A graphic-thought-form campaign advertising the unmapped. A collective work in dialogue with COYOTE in the context of 8th Thessaloniki Biennale of Contemporary Art curated by Maria-Thalia Carras.

The coyote is neither a wolf nor a dog, but an invasive species migrating from the New World, a metaphorical being cruising in-between night and day and cross-breeding with encounters. Inspired by this equivocal totemic figure within the Amerindian mythology, American author Roy Wagner repositions anthropology by displacing its objects of study onto the unspoken, the unheard, the unknown zones, on what is not there as much as on what is there. As a motif of the threshold, the coyote is a shape-shifter, a go-between, a trickster. The animal becomes a method for collective thinking, and a working tool for COYOTE. At the invitation of the ninth edition of Thessaloniki biennale of Contemporary Art, COYOTE expands its ongoing research on language as a method and a tool to investigate the city. As a multi-layered territory, a palimpsest of mixed geological, historical, ethnic, linguistic and religious strata, poised between Europe and Asia, the Mediterranean and the Balkans, Thessaloniki is yet a city shaped by the very idea of the nation state. It conceals invisible parts and doesn’t reveal its multiple narratives at once. By drifting from the Archeological museum to the Museum of Byzantine culture via the Islahane, the Pasha’s Gardens, the Yeni Mosque and the MOMus, one can evaluate the cultural diversity of the city’s past through the modern approach of separate and specialized disciplines, but then may miss some holes that make the city as a whole.
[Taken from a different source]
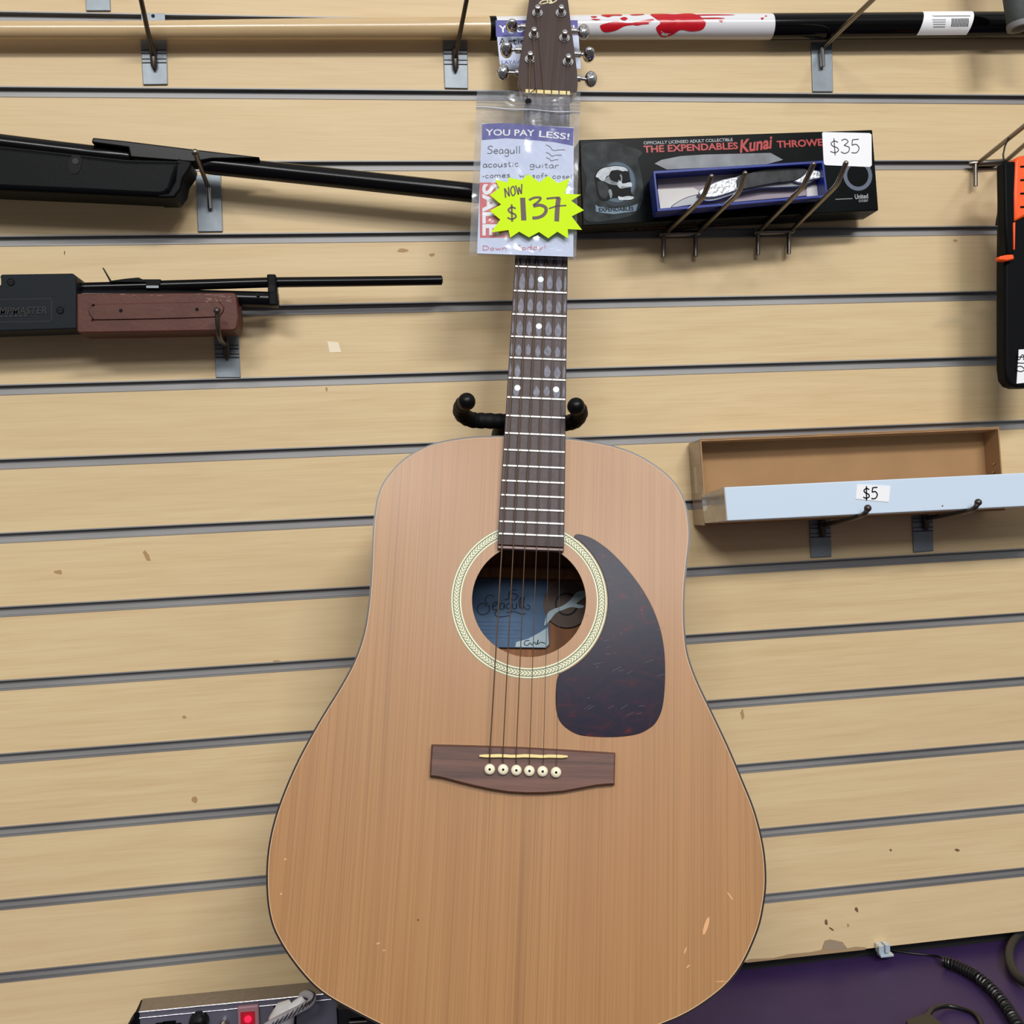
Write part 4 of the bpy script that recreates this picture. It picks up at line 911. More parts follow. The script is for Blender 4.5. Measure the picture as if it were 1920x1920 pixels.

The proposal consists in hijacking the museums’ signage and occupying their liminal thresholds to parasitize their storytellings. COYOTE proposes to advertise some unmapped and missing fragments through an infiltrating communication campaign, made of thoughts collected from a bibliography on a critical genealogy of the monolithic nation state, as well as stories gleaned in Thessaloniki among city dwellers, and mythical tales from other time-spaces.